The task: Copy these lines exactly and nothing else: from the line holding "Write part 3" to the line holding "single('label_card', mb, PAPER_CR, 'small", both lines included.

Dataset content:
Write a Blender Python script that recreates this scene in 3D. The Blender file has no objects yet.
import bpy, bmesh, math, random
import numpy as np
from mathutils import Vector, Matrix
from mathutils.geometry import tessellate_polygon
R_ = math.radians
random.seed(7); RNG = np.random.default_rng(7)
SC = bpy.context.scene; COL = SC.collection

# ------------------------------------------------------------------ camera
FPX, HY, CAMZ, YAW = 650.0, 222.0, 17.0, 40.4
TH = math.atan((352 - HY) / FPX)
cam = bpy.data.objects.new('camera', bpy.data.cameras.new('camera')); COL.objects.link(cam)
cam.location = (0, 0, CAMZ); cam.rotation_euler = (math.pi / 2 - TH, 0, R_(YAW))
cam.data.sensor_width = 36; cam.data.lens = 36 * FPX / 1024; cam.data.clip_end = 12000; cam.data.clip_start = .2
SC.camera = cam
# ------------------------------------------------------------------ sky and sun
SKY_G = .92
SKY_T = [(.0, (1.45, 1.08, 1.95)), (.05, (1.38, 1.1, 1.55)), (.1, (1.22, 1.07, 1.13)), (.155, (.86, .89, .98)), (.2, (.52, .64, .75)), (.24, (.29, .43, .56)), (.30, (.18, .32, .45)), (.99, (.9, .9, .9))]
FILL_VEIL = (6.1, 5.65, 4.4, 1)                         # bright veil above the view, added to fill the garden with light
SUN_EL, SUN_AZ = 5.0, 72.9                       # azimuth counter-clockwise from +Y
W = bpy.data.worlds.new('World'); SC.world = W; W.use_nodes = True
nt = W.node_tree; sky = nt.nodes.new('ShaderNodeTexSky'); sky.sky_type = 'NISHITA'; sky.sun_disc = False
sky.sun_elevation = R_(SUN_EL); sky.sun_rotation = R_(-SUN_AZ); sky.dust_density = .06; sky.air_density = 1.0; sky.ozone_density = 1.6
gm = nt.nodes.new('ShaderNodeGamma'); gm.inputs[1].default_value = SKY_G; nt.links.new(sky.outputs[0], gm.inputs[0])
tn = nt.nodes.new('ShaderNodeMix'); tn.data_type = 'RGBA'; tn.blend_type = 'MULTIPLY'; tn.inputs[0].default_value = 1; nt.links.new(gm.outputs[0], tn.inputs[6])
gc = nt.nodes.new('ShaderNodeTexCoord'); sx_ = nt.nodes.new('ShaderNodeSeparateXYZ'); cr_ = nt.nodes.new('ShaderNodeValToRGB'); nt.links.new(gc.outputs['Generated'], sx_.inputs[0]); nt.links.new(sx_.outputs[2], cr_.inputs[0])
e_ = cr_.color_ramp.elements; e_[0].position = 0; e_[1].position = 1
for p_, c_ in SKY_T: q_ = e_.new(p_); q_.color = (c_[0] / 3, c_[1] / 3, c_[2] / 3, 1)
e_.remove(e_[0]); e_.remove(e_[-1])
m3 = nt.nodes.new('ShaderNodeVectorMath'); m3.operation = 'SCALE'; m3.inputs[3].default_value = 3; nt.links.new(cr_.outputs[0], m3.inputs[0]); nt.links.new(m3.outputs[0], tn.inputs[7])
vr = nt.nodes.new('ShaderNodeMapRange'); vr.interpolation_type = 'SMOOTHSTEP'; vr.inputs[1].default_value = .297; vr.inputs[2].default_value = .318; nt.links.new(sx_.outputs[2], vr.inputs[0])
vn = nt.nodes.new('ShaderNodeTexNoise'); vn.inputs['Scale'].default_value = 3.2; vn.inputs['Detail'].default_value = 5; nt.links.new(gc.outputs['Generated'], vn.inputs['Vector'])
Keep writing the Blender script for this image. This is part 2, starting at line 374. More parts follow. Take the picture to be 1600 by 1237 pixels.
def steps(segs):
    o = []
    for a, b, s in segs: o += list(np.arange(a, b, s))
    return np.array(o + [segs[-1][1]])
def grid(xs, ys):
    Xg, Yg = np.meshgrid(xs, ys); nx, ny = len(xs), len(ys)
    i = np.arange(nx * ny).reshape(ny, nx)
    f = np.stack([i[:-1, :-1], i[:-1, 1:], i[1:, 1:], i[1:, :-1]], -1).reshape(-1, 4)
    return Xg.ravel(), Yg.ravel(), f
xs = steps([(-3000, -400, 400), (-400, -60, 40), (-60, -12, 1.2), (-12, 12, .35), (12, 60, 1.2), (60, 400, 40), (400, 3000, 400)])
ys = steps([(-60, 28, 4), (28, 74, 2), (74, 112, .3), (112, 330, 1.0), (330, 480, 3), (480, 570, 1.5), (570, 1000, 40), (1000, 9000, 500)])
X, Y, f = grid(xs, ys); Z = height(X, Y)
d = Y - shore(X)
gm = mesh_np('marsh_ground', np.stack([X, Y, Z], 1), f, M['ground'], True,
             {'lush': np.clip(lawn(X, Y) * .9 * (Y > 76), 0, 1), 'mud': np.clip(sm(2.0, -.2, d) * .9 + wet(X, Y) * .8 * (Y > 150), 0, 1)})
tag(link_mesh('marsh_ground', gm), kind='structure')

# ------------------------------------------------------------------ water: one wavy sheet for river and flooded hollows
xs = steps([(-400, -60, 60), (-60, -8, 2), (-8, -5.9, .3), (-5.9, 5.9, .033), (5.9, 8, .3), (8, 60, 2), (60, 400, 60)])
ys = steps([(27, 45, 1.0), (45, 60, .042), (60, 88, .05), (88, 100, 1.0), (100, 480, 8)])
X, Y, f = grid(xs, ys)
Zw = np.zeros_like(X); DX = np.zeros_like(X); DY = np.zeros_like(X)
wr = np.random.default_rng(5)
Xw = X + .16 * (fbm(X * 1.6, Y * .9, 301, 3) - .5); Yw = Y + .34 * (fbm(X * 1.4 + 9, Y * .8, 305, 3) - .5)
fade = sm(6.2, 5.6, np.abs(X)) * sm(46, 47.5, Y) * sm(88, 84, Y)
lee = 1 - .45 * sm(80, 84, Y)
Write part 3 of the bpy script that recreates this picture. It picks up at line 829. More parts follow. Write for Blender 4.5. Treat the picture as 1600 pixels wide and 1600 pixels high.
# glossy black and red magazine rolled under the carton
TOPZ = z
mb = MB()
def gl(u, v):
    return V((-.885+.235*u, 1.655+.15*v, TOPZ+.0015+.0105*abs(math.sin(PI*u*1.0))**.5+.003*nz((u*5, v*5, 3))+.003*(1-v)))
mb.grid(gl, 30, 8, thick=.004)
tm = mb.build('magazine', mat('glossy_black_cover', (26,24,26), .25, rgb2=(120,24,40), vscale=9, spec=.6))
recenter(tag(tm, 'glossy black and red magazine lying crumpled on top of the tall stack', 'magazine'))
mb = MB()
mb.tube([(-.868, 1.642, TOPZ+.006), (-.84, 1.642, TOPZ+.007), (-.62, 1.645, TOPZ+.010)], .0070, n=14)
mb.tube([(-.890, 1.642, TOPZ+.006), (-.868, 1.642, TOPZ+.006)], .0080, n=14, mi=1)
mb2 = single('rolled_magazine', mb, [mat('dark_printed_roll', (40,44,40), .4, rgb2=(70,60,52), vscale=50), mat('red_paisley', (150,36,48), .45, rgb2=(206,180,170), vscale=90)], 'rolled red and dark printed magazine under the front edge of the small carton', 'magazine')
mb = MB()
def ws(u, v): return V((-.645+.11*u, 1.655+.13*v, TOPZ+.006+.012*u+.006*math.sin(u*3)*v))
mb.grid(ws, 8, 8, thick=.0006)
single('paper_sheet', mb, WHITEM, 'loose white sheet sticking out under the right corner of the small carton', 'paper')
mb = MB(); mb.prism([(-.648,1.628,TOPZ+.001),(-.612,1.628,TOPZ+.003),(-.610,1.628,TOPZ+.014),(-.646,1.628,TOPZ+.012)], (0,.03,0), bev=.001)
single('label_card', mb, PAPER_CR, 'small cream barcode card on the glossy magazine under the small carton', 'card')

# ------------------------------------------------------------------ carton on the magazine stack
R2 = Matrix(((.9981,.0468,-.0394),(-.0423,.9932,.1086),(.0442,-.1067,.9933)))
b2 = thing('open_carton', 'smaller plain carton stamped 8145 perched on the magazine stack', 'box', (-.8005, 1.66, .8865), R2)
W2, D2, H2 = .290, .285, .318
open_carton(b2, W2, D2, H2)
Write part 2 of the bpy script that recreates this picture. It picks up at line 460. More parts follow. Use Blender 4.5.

Correct output:
Write part 3 of the bpy script that recreates this picture. It picks up at line 829. More parts follow. Write for Blender 4.5. Treat the picture as 1600 pixels wide and 1600 pixels high.
# glossy black and red magazine rolled under the carton
TOPZ = z
mb = MB()
def gl(u, v):
    return V((-.885+.235*u, 1.655+.15*v, TOPZ+.0015+.0105*abs(math.sin(PI*u*1.0))**.5+.003*nz((u*5, v*5, 3))+.003*(1-v)))
mb.grid(gl, 30, 8, thick=.004)
tm = mb.build('magazine', mat('glossy_black_cover', (26,24,26), .25, rgb2=(120,24,40), vscale=9, spec=.6))
recenter(tag(tm, 'glossy black and red magazine lying crumpled on top of the tall stack', 'magazine'))
mb = MB()
mb.tube([(-.868, 1.642, TOPZ+.006), (-.84, 1.642, TOPZ+.007), (-.62, 1.645, TOPZ+.010)], .0070, n=14)
mb.tube([(-.890, 1.642, TOPZ+.006), (-.868, 1.642, TOPZ+.006)], .0080, n=14, mi=1)
mb2 = single('rolled_magazine', mb, [mat('dark_printed_roll', (40,44,40), .4, rgb2=(70,60,52), vscale=50), mat('red_paisley', (150,36,48), .45, rgb2=(206,180,170), vscale=90)], 'rolled red and dark printed magazine under the front edge of the small carton', 'magazine')
mb = MB()
def ws(u, v): return V((-.645+.11*u, 1.655+.13*v, TOPZ+.006+.012*u+.006*math.sin(u*3)*v))
mb.grid(ws, 8, 8, thick=.0006)
single('paper_sheet', mb, WHITEM, 'loose white sheet sticking out under the right corner of the small carton', 'paper')
mb = MB(); mb.prism([(-.648,1.628,TOPZ+.001),(-.612,1.628,TOPZ+.003),(-.610,1.628,TOPZ+.014),(-.646,1.628,TOPZ+.012)], (0,.03,0), bev=.001)
single('label_card', mb, PAPER_CR, 'small cream barcode card on the glossy magazine under the small carton', 'card')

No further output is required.